Se eu tenho? Todas. Sempre acho que podia fazer melhor tudo, que eu devia me dedicar cem por cento para a minha literatura, em vez de me dividir nas outras atividades, que eu faria bem em tentar nova versão de uma história. Sou uma insatisfeita eterna. Por isso não releio livro publicado. Anos atrás tentei escrever um conto à maneira de outros autores, tipo Dalton Trevisan, Rubem Fonseca, Luiz Vilela. Brincadeira boba, que não me levou a nada. Faço tantas versões de um texto, mexo tanto, atrás de um certo ritmo… Conheço alguns escritores que quase não rasuram suas páginas. Pensam claro, escrevem exatamente aquilo que querem dizer. Mas também sei que existem autores que são incapazes de escrever um bilhete sem fazer quatro versões. Fiquei muito feliz quando aprendi a usar computador, porque antes eu tinha de datilografar tudo de novo, colar aqui e ali, meus originais eram horrendos. É verdade que só consigo ver os defeitos, depois de imprimir. Preciso ver a palavra, a frase impressa.
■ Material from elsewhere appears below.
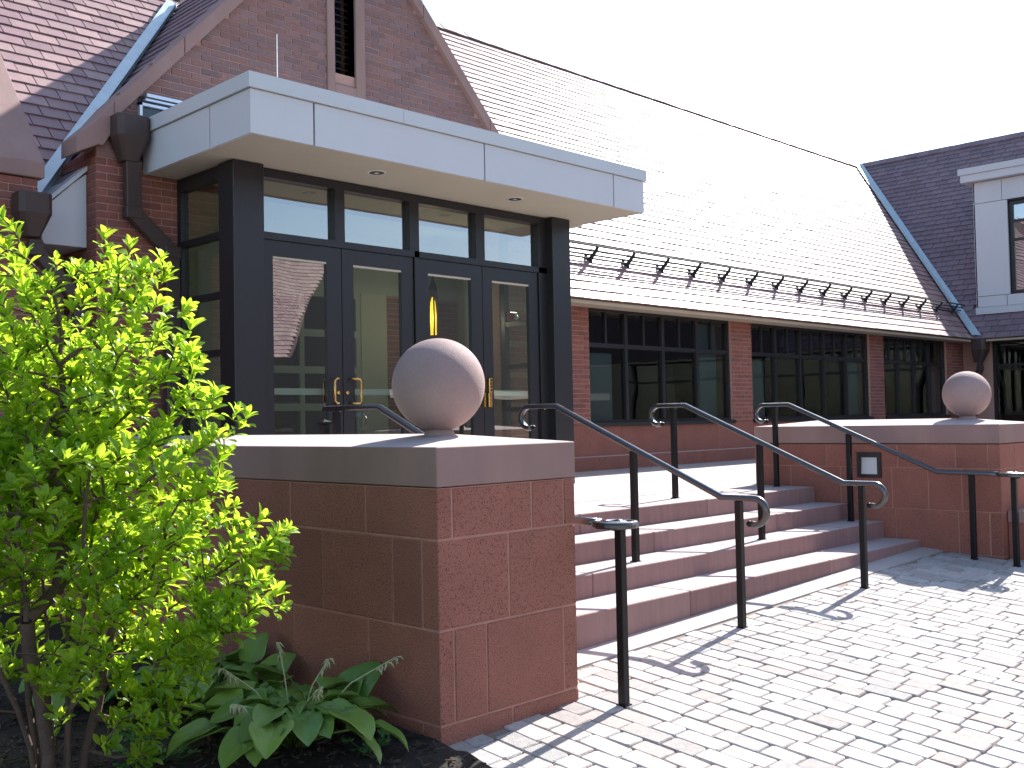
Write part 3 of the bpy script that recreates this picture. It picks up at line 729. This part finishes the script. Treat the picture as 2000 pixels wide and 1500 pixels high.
# valley flashing left
t2=thing('valley_flashing',(3.6,9.5,3.6),'pale metal valley flashing running down beside the gable coping','flashing')
def vp(x,k): return Vector((x,vly(x),grz(x)+k))
mb=MB(); a=vp(3.52,.04); b_=vp(GX-.1,.04); segs=6
vs=[];fs=[]
dv=(b_-a).normalized(); side1=Vector((-1,0,0)); side1=(side1-dv*side1.dot(dv)); n1=Vector((0,-math.sin(PT),math.cos(PT))); n2=Vector((-math.sin(ang),0,math.cos(ang)))
w1=(dv.cross(n1)).normalized(); w2=(dv.cross(n2)).normalized()
if w1.x>0: w1=-w1
if w2.y>0: w2=-w2
for i in range(segs):
    p=a+(b_-a)*(i/segs); q=a+(b_-a)*((i+1)/segs+.004); l=.004*(segs-i)
    mb.add([p+w1*.13+n1*(.045+l),p+n1*.05+Vector((0,0,l)),p+w2*.12+n2*(.045+l),q+w1*.13+n1*(.045+l-.004),q+n1*.05+Vector((0,0,l-.004)),q+w2*.12+n2*(.045+l-.004)],[(0,1,4,3),(1,2,5,4)])
mb.obj('flashing_sheet','flashing',t2,fix=False)
MB().bar(a+Vector((0,0,.05)),b_+Vector((0,0,.05)),.05,.035).obj('flashing_rib','flashing',t2)
# pale eave return under the valley
mb=MB(); mb.prism([(3.47,3.10),(3.86,3.10),(3.86,3.76),(3.74,3.66),(3.47,3.39)],'y',9.14,9.62); mb.obj('eave_return','panel',gw,bevel=.004)
MB().prism([(3.46,3.40),(3.86,3.785),(3.86,3.83),(3.46,3.445)],'y',9.12,9.64).obj('eave_trim','panel_trim',gw)
# little metal framed window over the canopy
mb=MB(); mb.box(4.245,4.27,8.90,8.97,4.0,4.43).box(4.245,4.95,8.90,8.97,4.405,4.43).box(4.30,4.95,8.90,8.97,4.455,4.475).box(4.31,4.95,8.89,8.97,4.49,4.52)
f=mb.obj('metal_window','aluminium',gw); B('pane','glass_dark',f,4.27,4.95,8.935,8.94,3.9,4.405); B('backing','dark_room',f,4.25,4.95,8.943,8.947,3.9,4.5)
# brick buttress at the left edge
bt=thing('brick_buttress',(2.8,9.3,0),'brick buttress with steep sloping stone top at the left edge','buttress')
bb=B('body','brick_mortar',bt,1.0,3.365,8.958,9.9,0,3.60)
lay(bb,'brick',(0,8.95,0),(1,0,0),(0,-1,0),1.0,3.373,0.02,3.60,zbase=.02,limit=260)
MB().prism([(8.92,3.612),(10.0,3.612),(10.0,5.02),(8.92,3.745)],'x',.8,3.415).obj('weathering_stone','capstone',bt,bevel=.006)
B('recess_wall','brick_mortar',gw,3.3,3.9,9.66,9.72,0,3.3)
lw2=B('rear_wall','brick_mortar',gw,-8,1.0,9.3,9.6,-.2,3.3)

# ------------------------------------------------------------------ entrance canopy and glazed vestibule
ve=thing('entrance_vestibule',(6.7,8.2,ZL),'glazed entrance with dark frames and double doors under a pale flat canopy','entrance')
CX0,CX1,CY0,CY1,CZ0,CZ1=4.285,9.25,7.10,8.93,3.781,4.137
cn=MB().box(CX0+.02,CX1-.02,CY0+.02,CY1,CZ0+.012,CZ1).obj('canopy','gap_dark',ve)
def fp(x0,x1,y0,y1): B('fascia_panel','panel',cn,x0,x1,y0,y1,CZ0,CZ1-.006)
jx=[CX0,4.876,6.80,8.72,CX1]
for i,(a,b_) in enumerate(zip(jx,jx[1:])): fp(a+(.009 if i else 0),b_-(.009 if i<3 else 0),CY0,CY0+.03)
fp(CX0,CX0+.03,CY0+.031,7.721); fp(CX0,CX0+.03,7.737,CY1)
fp(CX1-.03,CX1,CY0+.031,8.0); fp(CX1-.03,CX1,8.01,CY1)
e=.025
B('coping_trim','panel_trim',cn,CX0-e,5.8,CY0-e,CY0+.05,CZ1,CZ1+.122); B('coping_trim','panel_trim',cn,5.803,CX1+e,CY0-e,CY0+.05,CZ1,CZ1+.122)
B('coping_trim','panel_trim',cn,CX0-e,CX0+.05,CY0+.051,CY1,CZ1,CZ1+.122); B('coping_trim','panel_trim',cn,CX1-.05,CX1+e,CY0+.051,CY1,CZ1,CZ1+.122)
B('canopy_roof','panel_trim',cn,CX0+.05,CX1-.05,CY0+.05,CY1,CZ1+.02,CZ1+.06)
B('soffit_board','soffit',cn,CX0+.033,CX1-.033,CY0+.033,CY1,CZ0+.004,CZ0+.011)
for (x,y) in ((5.837,7.52),(7.617,7.51)):
    d_=MB().lathe((x,y,CZ0-.002),[(.070,.0),(.086,.0),(.086,.006),(.070,.006)],28).obj('downlight','lens_white',ve,smooth=False)
    MB().lathe((x,y,CZ0-.003),[(.071,0),(.071,.005)],24).obj('reflector','bronze',d_); MB().box(x-.02,x+.012,y-.02,y+.012,CZ0-.006,CZ0-.0035).obj('lamp','lens_white',d_)
for x0,x1 in ((4.594,4.894),(8.60,8.895)):
    MB().box(x0,x1,7.9,8.15,ZL,CZ0-.002).obj('column','bronze',ve,bevel=.004)
# front frame
GY=8.0
D=[(4.947,5.791),(5.791,6.665),(6.738,7.611),(7.611,8.467)]
mb=MB(); ZT=3.145
mb.box(4.894,8.60,8.0,8.13,3.70,CZ0-.002)                           # head
mb.box(4.894,8.60,8.0,8.13,ZT+.004,3.212)                           # transom bar
mb.box(4.894,4.942,8.0,8.13,ZL,3.7).box(8.472,8.60,8.0,8.13,ZL,3.7)
mb.box(6.67,6.733,8.0,8.13,ZL,3.7).box(5.713,5.824,8.0,8.13,3.212,3.7).box(6.614,6.67,8.0,8.13,3.212,3.7).box(7.514,7.641,8.0,8.13,3.212,3.7)
fr=mb.obj('frame','bronze',ve)
for a,b_ in ((4.94,5.713),(5.824,6.614),(6.733,7.514),(7.641,8.472)): B('pane','glass',fr,a,b_,8.06,8.066,3.21,3.70)
for i,(a,b_) in enumerate(D):
    ga,gb=a+.10+(0 if i%2==0 else .04),b_-.165+(0 if i%2==0 else .01); 
    ga,gb=[(5.049,5.623),(5.927,6.511),(6.856,7.448),(7.755,8.323)][i]
    mb=MB(); y0,y1=8.018,8.066; a+=.004; b_-=.004
    mb.box(a,ga,y0,y1,ZL+.01,ZT).box(gb,b_,y0,y1,ZL+.01,ZT).box(ga,gb,y0,y1,3.005,ZT).box(ga,gb,y0,y1,ZL+.01,ZL+.26)
    dr=mb.obj('door','bronze',ve)
    bead=MB(); bead.box(ga,gb,y0+.004,y0+.03,2.985,3.004); bead.obj('glazing_bead','soffit',dr)
    B('pane','glass',dr,ga,gb,8.04,8.046,ZL+.26,2.99)
    B('push_bar','steel',dr,ga-.03,gb+.03,8.09,8.125,1.772,1.83)
    if i<2:
        hx=5.655 if i==0 else 5.93; o=1 if i else -1
        hx=5.715+.0 if i==0 else 5.868
        pth=[(hx,8.015,1.915),(hx,7.965,1.915)]
        X2=hx-.06 if i==0 else hx+.085
        pth=[(hx,8.02,1.918),(hx,7.975,1.92),(hx-.02*(1 if i==0 else -1),7.955,1.92),(X2+.02*(1 if i==0 else -1),7.955,1.92),(X2,7.955,1.90),(X2,7.955,1.71),(X2+.02*(1 if i==0 else -1),7.955,1.69),(hx-.02*(1 if i==0 else -1),7.955,1.69),(hx,7.975,1.69),(hx,8.02,1.692)]
        MB().tube(pth,.0105,8).obj('pull_handle','brass',dr,smooth=True)
        MB().lathe((hx-.03 if i else hx+.02,8.012,1.79),[(1e-6,-.006),(.02,-.004),(.02,.006)],16,'y').obj('cylinder_lock','brass',dr,smooth=True)
    if i==3:
        MB().box(7.66,7.712,7.985,8.018,1.80,1.955).box(7.655,7.705,7.99,8.018,1.645,1.80).obj('lock_body','brass',dr,bevel=.005)
        k=MB()
        for z in (1.93,1.895,1.86,1.825): k.box(7.677,7.697,7.98,7.985,z-.01,z+.01)
        k.obj('keypad','gap_dark',dr)
    if i==2: MB().box(7.585,7.606,7.99,8.018,1.645,1.80).obj('lock_plate','brass',dr)
# glazed sides
for X,nm in ((4.66,'side_window'),(8.83,'side_window')):
    mb=MB()
    mb.box(X-.04,X+.04,8.15,8.945,3.66,CZ0-.002).box(X-.04,X+.04,8.88,8.945,ZL,3.66)
    zz=[ZL,1.09,1.60,2.115,2.62,3.145]
    for z in zz: mb.box(X-.035,X+.035,8.15,8.88,z,z+.055)
    sw=mb.obj(nm,'bronze',ve)
    zz=zz+[3.66]
    for z0,z1 in zip(zz,zz[1:]): B('pane','glass',sw,X-.003,X+.003,8.15,8.88,z0+.05,z1+.005)
# inside of the vestibule
B('inner_floor','floor_tile',ve,4.7,8.8,8.14,12.6,ZL-.02,ZL+.004)
B('inner_ceiling','plaster',ve,4.7,9.4,8.14,12.6,3.80,3.85)
B('side_wall','plaster',ve,4.60,4.70,9.3,12.6,ZL,3.8); B('side_wall','plaster',ve,9.35,9.45,9.31,12.6,ZL,3.8)
B('end_wall','plaster',ve,4.7,9.35,12.5,12.6,ZL,3.8)
# inner screen with small panes
IY=10.35
mb=MB()
def grid(mb,x0,x1,zs_,ncol,fw=.07,y=IY):
    mb.box(x0,x0+fw,y,y+.06,ZL,3.1).box(x1-fw,x1,y,y+.06,ZL,3.1)
    for z in zs_: mb.box(x0+fw,x1-fw,y,y+.06,z,z+.085)
    for i in range(1,ncol):
        xm=x0+(x1-x0)*i/ncol; mb.box(xm-.03,xm+.03,y-.002,y+.062,ZL,3.1)
Z6=[ZL,1.22,1.66,2.10,2.54,3.02]
grid(mb,6.05,7.75,Z6,2); 
scr=mb.obj('inner_screen','inner_wood',ve)
B('transom_wall','inner_wood',ve,4.7,9.35,IY-.01,IY+.07,3.1,3.8); B('partition','plaster',ve,7.75,8.15,IY-.01,IY+.07,ZL,3.1); B('partition','inner_wood',ve,4.7,6.05,IY-.01,IY+.07,ZL,3.1)
for z0,z1 in zip(Z6,Z6[1:]):
    for a,b_ in ((6.12,6.87),(6.93,7.68)): B('dark_pane','glass_dark',scr,a,b_,IY+.03,IY+.035,z0+.085,z1)
B('dark_hall','dark_room',ve,6.0,7.75,11.6,11.65,ZL,3.1)
bw2=B('inner_brick','brick_mortar',ve,8.15,9.34,IY-.02,IY+.05,ZL,3.1)
lay(bw2,'brick',(8.15,IY-.028,0),(1,0,0),(0,-1,0),0,1.18,ZL,3.05,limit=150)
# lantern and alarm
t=thing('wall_lantern',(8.0,9.9,2.7),'pointed dark lantern glowing amber behind the third door','lamp')
lx,ly=8.28,9.6
MB().lathe((lx,ly,3.02),[(.062,0),(.05,.12),(.02,.2),(1e-6,.27)],6).obj('spire','iron',t); 
mb=MB()
for k in range(6):
    a=k*math.pi/3; mb.bar((lx+.058*math.cos(a),ly+.058*math.sin(a),2.55),(lx+.058*math.cos(a),ly+.058*math.sin(a),3.02),.014,.014)
mb.obj('cage','iron',t); MB().lathe((lx,ly,2.555),[(.04,0),(.042,.25),(.03,.40),(.012,.46)],16).obj('glow_tube','lamp_amber',t,smooth=True)
MB().lathe((lx,ly,2.53),[(.065,0),(.065,.02)],6).obj('lantern_base','iron',t); MB().bar((lx,ly,2.54),(lx+.15,IY-.04,2.54),.03,.03).obj('bracket_arm','iron',t)
ll=bpy.data.lights.new('lantern_light','POINT'); ll.energy=3; ll.color=(1,.86,.62); ll.shadow_soft_size=0; lo_=bpy.data.objects.new('lantern_light',ll); C.objects.link(lo_); lo_.location=(lx-.12,ly-.12,2.75)
t=thing('fire_alarm',(8.7,8.63,2.66),'red fire alarm with white strobe behind the right-hand door','alarm')
ax,ay,az=8.615,8.62,2.72
B('housing','alarm_red',t,ax-.01,ax+.11,8.60,8.66,az-.05,az+.05,bevel=.008); MB().lathe((ax+.085,8.60,az-.01),[(1e-6,-.03),(.025,-.02),(.035,0)],16,'y').obj('strobe','lens_white',t,smooth=True); B('mount_bracket','bronze',t,ax+.11,8.80,8.61,8.65,az-.05,az-.02)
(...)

• Poderia adiantar algo sobre o seu próximo livro de contos A ira das águas que será publicado em breve.
É mais um livro com uma novela e vários contos. Quando eu escrever a quarta novela, quero reunir todas num único volume, pois se passam na mesma região inventada, composta do Vale das Flores (Cheiro de amor), Vale Verde (No silêncio das nuvens), Vale das Águas (A ira das águas) e Vale Vermelho (ainda sem título). Vou começar a história tentando descobrir como é a vida de uma mulher com mais de dois metros de altura: Elke? Talvez. Estou louca para me envolver numa nova história. É quando mais me divirto. Em A ira das águas gosto muito das dificuldades amorosas dos personagens, dos amores desfeitos que depois são reconstruídos.

• Em alguns textos seus é evidente uma crítica à ditadura militar. Fale um pouco sobre este período.
Somos uma espécie de filtro daquilo que acontece em volta. Como não falar dos sombrios anos de ditadura militar? Vários amigos meus desapareceram, ou foram mortos, ou tiveram de sair do país. Ainda agora, na peça que escrevi para a Eva Wilma, menciono a morte do deputado Rubens Paiva, meu querido amigo, que morreu torturado.